Thursday, March 18, 2010

Sunday Market Forces

As I was up early Sunday, I thought I'd roll down to Brick Lane, mooch about in the morning and perhaps collar a replacement bike, since mine fell victim to what appeared a minor fault but turned out to be terminal, as though a loved on had been carried off by a cold. Walking through Old Street I was struck, as often happens, by the fresh sheen of gentrification on the otherwise grimy and unprepossessing office blocks and warehouses. The rich are on the march around here, moving back into the city, recolonising what had been abandoned to the poor, and so pushing what community has endured off its moorings, out into the sub-suburbs. Community takes a long time to build up and a frighteningly short time to extinguish. For vast swathes of the city, both opulent and impecunious, community doesn't take much hold, people endure on for years without developing much attachment to their manor, or their neighbours, and are so used to this unrootedness that they think little of what community they do manage to partake in.

So the rich move in to areas that were once poor, and of course by stereotype we know that the rich engage in community far less, having more to occupy themselves that doesn't require neighbourly interaction. So the areas lose what local character has stayed on, beyond that conferred by the architecture or long-standing establishments.
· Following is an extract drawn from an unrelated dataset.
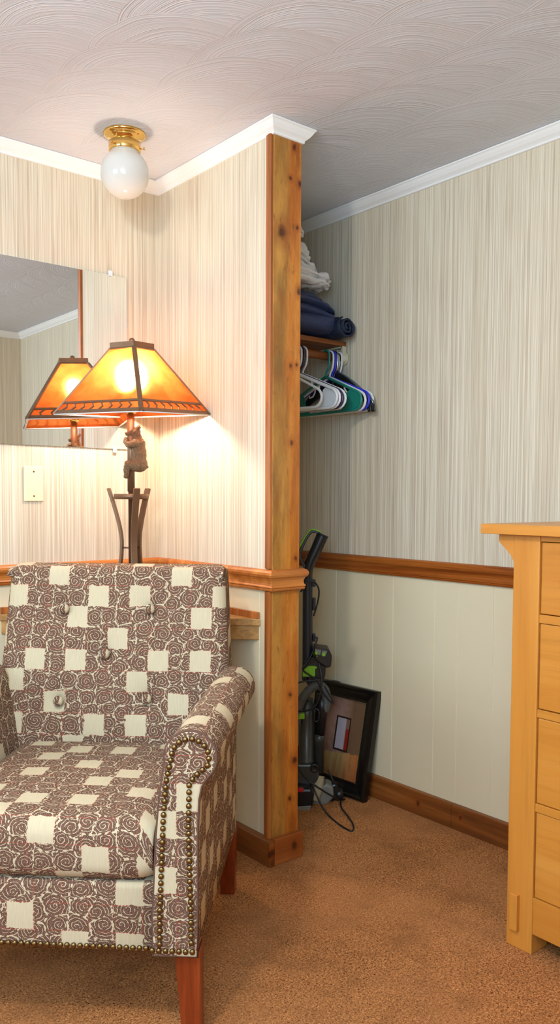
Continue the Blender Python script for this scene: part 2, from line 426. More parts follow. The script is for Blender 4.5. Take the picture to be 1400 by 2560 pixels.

And so to Brick Lane, the Sunday market along Sclater Street, a historical treasure trove where for hundreds of years immigrants were first sent to test themselves against the cold heart of London, before admission to the greater part of England. And there I find, against all the odds, a thriving stronghold of character, a tiny but strong pocket of undiminished east London, bulging with quite unselfconscious owsyerfather cockney accents, genuine, solid gold. And although they can't be unaware of the closing tide of the trendies - gentrification's outriders, who have more or less claimed Brick Lane for coffee and vintage clothes stalls - and although within a few hours the area will have turned from a flea market to a bohemian enclave, for the time being east London remembers itself as the hard-done-by cousin of the trendy north and west.

I'm in Sclater Street, where the stolen bikes are propped by malevolent looking 20-year-olds; a man with one leg sits on the kerb with his hand outstretched; stalls profer such meagre wares that they could not, even on a market day of fantastic good fortune, possibly provide enough income to pay rent on a nearby warehouse conversion; where all of a sudden a brief snatch of Johnny Cash's Folsom Prison Blues blares out from a CD stall, clear bass booming in the spring sun, the lyrics casting their own take on the ragamuffin environs; up the road is the real flea market, people sat on rugs on the pavement selling whatever they've mustered up, third world scenes still undisplaced by the new concrete bridges carrying the new railway that has suddenly cut through the area, regeneration carried by train, how much longer can this free space endure, so unfashionable and neglected and unprofitable.

Up in Hackney later, in Dalston, I sit at my mate's flat and look out the window on the sunny afternoon, drinking tea and enjoying the hope of spring. We chat and swap stories, a social visit. In the wide, tree-lined street young men jump out of a car, confront other young men on a motorbike, knives are drawn, big knives, the kind that would stab right through you, some of the youth chase others up the road, a motorbike helmet is left on the ground, a pair hurridly attempt to start the bike, others return shouting: 'are you mad? are you mad?', capture the bike, the car drives off, no-one is stabbed, no-one lies in their own blood, and all is quiet again on the sunny spring afternoon. What of gentrification? How many trendy blocks and tube stations can you build, or failing pubs can you convert to middle-class emporiums?

The swiftness of the incident, and the swift vanishing of it entirely, are profoundly unnerving, the street looks as pleasant as you could hope for, and the menace only remains in the mind. The next-door neighbour, well-to-do though down-to-earth, is shocked - 'what the fuck,' she says to me, 'what the fuck was that about?' - she's shocked, but both her and I know that this goes on, there's no surprises, but to know is another thing than to see.

The police arrive, too late for the party, drive up the road which now bears not a trace of its tumult. They have nothing to offer and nothing to do. They ask me questions, but I have nothing to tell them.

When I leave I see the car at the end of the road, I see four boys sitting inside, they have their butcher's knives with them no doubt, at the ready, ready to disturb the pastoral late afternoon once again; as the sun sets in glory over the city, they have them at the ready, at the flick of a switch they can bring them to bear.